Even if you still have a fan, tracking the temperatures of your CPU and whatever else gets hot is very important!

Most of the time, temperatures will spike if you use a program that requires a lot of processing power. The heat that is generated by the resistance of the electric current will heat up the central processing unit (CPU or Processor), graphics processing unit (GPU or Graphics Card), Graphics Memory Controller Hub (GMCH), and anything else that generates heat. Most new computers have built-in temperature detection. It's supposed to trigger the fan when it gets too hot and save energy. But if the fan keeps running, perhaps the people who develop these systems should redsign these machines to put the hot parts as close to the edge of the machine to vent out this heat. I'll talk more about that in a bit. But first lets install the software that allows us to read this information.

$ sudo http-proxy= apt-get install lm-sensors
$ sudo sensors-detect				# say "y" (yes) to everything.
$ sudo service module-init-tools start		# this should restart that service
$ sensors					# You don't need to sudo to use this.
acpitz-virtual-0
Adapter: Virtual device
temp1:        +73.0°C  (crit = +100.0°C)

coretemp-isa-0000
Adapter: ISA adapter
Core 0:       +58.0°C  (crit = +90.0°C)
$

As you can see, we are fortunate enough to have a system set up that indicates what the critical temperature is. When any of these components reach critical temperature, the BIOS sets a shutdown message and the computer turns off.
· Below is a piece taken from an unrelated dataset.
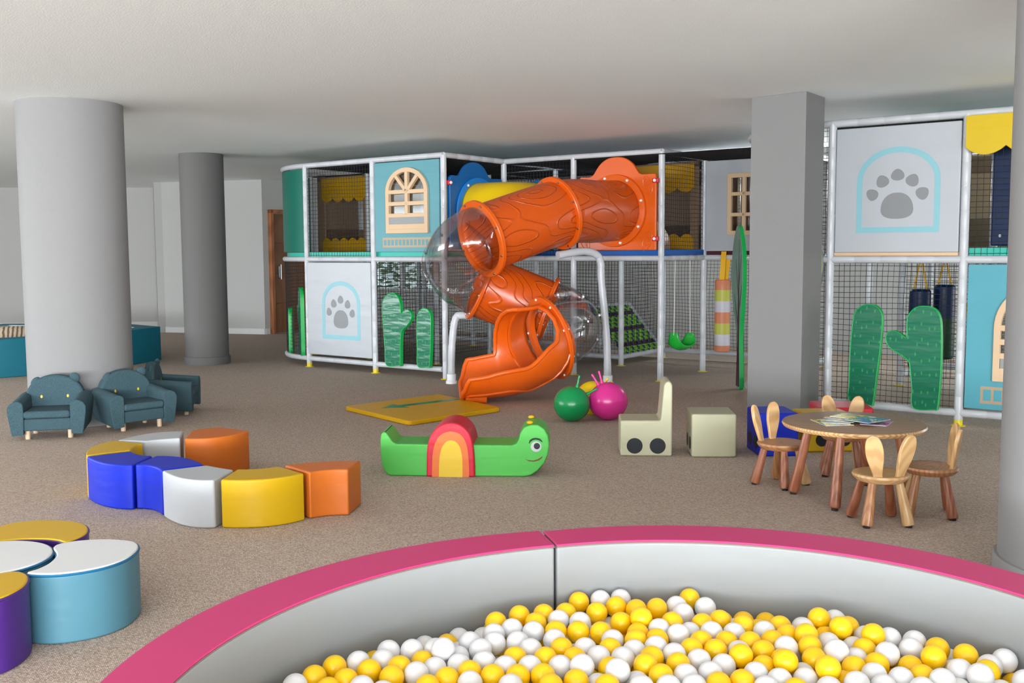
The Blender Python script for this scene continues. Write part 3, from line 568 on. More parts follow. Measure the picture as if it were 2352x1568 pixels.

When the fan does not work, or if the computers design does not consider where this heat needs to go, you are going to have a machine that malfunctions, which is why it is important to put the hot parts near the edge and use the fan to blow this hot air own and draw cool air in. Otherwise, you've signed a space heater with a hard drive.

At any rate, I plan on explaining how to put this information into the tmux status bar in the near future.